■ Directions
In the material below, find all lines with the string "objects" and copy them.

[Scene script records]
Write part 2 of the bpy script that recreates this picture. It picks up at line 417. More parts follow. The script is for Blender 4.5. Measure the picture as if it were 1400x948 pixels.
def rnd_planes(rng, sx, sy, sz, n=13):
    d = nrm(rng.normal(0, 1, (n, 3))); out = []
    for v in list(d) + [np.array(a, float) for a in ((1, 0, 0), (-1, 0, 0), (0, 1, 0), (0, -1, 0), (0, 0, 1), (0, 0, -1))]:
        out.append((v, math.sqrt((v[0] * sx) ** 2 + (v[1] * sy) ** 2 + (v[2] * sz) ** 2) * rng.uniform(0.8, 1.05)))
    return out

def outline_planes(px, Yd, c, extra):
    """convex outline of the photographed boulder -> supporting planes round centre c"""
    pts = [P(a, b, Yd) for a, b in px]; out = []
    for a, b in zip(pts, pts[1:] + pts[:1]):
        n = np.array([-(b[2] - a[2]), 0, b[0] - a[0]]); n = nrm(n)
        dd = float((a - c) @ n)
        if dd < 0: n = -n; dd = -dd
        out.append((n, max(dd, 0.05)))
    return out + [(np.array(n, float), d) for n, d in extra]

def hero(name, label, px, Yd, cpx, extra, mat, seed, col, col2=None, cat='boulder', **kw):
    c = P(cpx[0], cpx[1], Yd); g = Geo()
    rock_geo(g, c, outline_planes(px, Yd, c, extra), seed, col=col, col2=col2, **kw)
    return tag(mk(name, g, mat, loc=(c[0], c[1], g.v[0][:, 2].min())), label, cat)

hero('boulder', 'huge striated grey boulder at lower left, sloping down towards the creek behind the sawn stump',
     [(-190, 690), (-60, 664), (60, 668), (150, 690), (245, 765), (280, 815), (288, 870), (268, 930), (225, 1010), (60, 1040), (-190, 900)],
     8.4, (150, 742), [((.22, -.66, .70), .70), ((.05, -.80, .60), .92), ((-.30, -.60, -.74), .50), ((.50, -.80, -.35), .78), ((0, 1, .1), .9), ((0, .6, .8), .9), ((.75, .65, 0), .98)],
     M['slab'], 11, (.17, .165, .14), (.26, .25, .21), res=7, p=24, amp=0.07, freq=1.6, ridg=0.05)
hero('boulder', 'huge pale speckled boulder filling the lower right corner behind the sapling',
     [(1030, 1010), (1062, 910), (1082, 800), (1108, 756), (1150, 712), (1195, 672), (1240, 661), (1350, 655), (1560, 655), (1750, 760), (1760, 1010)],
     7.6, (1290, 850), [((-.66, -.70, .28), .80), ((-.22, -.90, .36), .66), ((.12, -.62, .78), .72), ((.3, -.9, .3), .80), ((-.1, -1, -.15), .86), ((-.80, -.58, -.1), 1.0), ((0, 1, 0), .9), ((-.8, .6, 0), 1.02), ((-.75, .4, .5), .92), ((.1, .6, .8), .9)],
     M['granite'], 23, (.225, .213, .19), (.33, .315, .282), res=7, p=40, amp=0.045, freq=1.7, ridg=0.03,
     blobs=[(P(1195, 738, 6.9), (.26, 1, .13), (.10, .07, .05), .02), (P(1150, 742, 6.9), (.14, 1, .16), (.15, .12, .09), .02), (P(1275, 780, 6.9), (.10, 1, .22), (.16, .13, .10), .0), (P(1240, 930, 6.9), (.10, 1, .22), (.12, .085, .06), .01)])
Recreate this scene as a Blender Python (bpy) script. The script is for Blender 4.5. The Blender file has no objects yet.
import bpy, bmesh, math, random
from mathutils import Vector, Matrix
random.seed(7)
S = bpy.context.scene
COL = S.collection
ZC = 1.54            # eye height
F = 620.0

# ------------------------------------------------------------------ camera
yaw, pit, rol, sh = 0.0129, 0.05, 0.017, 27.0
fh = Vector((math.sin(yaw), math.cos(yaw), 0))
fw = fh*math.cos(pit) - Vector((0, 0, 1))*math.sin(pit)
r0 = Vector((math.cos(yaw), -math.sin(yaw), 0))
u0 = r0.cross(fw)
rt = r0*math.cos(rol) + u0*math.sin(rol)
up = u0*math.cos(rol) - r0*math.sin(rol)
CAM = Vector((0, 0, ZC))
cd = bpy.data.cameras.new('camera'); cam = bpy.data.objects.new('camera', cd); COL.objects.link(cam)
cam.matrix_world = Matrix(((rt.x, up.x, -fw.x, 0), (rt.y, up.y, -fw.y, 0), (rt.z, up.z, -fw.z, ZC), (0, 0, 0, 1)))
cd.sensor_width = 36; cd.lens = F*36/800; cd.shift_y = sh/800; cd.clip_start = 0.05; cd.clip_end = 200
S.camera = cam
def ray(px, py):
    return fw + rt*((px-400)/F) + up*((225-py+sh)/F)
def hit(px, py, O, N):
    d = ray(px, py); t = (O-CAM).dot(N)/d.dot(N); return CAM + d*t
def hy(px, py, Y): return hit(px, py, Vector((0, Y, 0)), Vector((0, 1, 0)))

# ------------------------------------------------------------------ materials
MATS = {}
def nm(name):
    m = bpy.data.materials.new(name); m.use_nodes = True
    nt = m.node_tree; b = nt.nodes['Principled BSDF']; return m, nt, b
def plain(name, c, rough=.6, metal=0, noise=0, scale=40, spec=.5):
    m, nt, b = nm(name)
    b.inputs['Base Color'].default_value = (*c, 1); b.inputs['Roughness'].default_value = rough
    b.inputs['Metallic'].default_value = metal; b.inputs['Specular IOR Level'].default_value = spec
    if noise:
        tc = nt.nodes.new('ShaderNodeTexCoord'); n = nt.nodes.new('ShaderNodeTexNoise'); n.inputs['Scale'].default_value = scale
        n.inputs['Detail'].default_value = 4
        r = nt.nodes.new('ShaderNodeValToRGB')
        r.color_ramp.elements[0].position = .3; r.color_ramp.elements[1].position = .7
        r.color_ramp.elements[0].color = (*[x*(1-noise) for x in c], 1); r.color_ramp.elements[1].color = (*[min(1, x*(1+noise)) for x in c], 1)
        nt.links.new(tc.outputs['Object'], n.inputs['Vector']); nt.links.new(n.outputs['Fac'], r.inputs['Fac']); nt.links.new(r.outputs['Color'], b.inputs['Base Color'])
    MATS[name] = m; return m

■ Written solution
Recreate this scene as a Blender Python (bpy) script. The script is for Blender 4.5. The Blender file has no objects yet.
cd = bpy.data.cameras.new('camera'); cam = bpy.data.objects.new('camera', cd); COL.objects.link(cam)